» **Stated exercise**
Reproduce precisely the lines of the listing below, starting with the line that contains "Write the bpy" and stopping after the line that contains "COL = scene.collection"; include nothing else.

» **Excerpted records**
• • • •
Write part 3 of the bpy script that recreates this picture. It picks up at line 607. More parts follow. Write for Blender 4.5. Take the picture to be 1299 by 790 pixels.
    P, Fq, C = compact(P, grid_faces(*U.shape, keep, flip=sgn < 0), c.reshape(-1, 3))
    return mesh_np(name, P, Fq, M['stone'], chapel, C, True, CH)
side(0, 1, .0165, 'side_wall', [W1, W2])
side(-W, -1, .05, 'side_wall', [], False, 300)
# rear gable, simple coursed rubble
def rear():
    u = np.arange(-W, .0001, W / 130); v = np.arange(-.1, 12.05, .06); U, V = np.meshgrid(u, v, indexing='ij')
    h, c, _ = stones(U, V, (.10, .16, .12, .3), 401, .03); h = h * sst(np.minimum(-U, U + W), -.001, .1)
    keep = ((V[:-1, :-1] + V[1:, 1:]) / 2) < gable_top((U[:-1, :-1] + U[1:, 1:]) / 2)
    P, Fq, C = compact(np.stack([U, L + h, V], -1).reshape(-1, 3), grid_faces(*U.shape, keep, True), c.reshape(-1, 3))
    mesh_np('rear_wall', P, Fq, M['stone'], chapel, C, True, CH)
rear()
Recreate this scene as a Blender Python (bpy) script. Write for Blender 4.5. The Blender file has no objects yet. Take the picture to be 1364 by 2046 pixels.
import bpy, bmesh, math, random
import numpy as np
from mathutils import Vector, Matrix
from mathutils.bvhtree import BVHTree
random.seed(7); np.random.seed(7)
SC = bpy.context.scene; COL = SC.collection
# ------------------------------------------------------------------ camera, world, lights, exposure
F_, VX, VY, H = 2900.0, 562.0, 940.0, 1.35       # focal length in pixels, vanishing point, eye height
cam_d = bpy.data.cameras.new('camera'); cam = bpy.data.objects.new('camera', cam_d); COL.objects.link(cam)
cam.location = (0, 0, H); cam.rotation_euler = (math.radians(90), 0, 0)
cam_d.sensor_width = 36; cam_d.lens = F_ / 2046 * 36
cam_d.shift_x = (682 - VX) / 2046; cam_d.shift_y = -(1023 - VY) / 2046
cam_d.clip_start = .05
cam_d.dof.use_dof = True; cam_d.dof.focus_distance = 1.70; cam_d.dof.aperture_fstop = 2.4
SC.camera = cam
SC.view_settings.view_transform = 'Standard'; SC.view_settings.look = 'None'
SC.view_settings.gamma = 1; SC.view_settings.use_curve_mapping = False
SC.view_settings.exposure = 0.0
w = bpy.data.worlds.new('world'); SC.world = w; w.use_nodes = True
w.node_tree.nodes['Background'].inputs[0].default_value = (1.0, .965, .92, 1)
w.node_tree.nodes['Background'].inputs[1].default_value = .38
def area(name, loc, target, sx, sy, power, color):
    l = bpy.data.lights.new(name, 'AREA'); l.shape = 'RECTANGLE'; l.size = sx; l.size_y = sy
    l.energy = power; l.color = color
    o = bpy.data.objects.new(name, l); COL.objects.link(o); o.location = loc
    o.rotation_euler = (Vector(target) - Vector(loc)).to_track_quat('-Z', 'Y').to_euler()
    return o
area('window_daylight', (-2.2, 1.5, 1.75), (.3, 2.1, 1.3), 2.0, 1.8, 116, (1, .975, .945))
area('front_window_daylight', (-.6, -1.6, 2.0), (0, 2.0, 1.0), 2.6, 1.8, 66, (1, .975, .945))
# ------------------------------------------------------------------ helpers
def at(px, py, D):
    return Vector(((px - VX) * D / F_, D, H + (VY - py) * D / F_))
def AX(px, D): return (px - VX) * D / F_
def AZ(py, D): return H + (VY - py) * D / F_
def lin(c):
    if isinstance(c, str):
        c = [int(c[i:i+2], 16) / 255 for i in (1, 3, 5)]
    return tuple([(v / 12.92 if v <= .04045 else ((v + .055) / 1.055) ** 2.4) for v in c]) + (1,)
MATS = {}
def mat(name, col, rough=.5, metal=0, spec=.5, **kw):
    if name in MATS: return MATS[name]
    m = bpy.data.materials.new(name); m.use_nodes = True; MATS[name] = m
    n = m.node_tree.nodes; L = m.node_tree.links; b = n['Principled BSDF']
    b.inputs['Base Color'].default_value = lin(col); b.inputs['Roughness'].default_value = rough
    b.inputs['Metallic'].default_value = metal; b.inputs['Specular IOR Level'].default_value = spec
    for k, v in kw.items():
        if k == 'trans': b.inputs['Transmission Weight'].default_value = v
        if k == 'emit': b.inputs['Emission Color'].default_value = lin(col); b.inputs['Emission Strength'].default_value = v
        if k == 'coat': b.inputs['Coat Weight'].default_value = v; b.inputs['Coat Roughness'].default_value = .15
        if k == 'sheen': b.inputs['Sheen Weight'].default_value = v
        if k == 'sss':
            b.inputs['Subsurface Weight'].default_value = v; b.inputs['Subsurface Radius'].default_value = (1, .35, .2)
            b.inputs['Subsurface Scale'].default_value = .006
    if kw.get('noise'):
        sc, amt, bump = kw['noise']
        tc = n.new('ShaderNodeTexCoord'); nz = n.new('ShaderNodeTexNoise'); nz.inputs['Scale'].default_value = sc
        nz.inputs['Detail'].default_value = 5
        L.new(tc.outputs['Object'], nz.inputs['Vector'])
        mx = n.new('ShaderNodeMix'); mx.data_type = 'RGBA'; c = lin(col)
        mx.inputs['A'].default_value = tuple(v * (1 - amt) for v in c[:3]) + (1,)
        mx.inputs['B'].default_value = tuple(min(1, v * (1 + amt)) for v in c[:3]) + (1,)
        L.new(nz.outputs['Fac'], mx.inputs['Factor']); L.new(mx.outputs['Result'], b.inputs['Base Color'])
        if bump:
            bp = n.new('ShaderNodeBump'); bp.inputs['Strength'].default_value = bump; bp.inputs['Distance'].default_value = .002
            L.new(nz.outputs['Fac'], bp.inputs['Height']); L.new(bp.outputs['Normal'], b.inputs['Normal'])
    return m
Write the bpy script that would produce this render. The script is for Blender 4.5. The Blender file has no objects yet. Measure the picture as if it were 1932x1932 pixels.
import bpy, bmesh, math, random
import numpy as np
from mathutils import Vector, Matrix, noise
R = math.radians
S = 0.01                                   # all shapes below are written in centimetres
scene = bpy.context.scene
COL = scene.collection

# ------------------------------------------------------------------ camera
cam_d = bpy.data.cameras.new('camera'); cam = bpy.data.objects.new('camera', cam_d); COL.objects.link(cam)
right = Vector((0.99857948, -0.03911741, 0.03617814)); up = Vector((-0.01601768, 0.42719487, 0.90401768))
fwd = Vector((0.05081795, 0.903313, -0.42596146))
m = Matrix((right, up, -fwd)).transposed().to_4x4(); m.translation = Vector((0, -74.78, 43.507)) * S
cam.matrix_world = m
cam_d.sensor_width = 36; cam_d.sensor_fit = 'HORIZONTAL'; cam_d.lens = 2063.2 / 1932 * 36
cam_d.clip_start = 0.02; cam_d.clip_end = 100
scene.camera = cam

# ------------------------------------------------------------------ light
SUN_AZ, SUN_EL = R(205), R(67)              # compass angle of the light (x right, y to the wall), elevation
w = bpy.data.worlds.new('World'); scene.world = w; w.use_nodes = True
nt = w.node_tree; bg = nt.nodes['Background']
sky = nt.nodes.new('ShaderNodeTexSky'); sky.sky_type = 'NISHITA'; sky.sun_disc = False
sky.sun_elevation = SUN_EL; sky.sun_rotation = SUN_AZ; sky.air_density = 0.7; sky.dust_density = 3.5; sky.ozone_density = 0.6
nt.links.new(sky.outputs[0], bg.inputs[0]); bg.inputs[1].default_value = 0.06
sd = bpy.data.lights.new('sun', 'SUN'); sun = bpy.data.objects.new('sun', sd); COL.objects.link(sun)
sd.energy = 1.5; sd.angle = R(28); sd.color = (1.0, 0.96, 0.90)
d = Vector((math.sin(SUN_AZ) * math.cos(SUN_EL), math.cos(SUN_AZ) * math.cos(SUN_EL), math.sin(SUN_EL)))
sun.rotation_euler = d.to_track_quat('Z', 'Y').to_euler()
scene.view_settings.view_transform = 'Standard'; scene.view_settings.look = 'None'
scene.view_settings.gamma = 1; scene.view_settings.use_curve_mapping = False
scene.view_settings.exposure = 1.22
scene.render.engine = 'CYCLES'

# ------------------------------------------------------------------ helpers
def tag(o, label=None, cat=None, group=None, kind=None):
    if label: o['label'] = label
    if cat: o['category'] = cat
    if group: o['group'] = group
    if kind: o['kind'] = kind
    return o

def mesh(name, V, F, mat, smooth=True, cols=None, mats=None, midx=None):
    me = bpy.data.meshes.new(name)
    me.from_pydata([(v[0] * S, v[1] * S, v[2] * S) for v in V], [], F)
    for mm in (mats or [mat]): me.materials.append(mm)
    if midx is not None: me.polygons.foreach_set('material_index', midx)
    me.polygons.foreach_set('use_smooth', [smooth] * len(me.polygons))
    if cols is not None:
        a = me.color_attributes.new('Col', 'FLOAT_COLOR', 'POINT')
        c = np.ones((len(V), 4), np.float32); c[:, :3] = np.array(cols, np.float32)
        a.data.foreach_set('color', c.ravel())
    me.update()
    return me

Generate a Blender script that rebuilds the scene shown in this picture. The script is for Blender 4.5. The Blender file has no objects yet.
• • • •
» **Response below**
Write the bpy script that would produce this render. The script is for Blender 4.5. The Blender file has no objects yet. Measure the picture as if it were 1932x1932 pixels.
import bpy, bmesh, math, random
import numpy as np
from mathutils import Vector, Matrix, noise
R = math.radians
S = 0.01                                   # all shapes below are written in centimetres
scene = bpy.context.scene
COL = scene.collection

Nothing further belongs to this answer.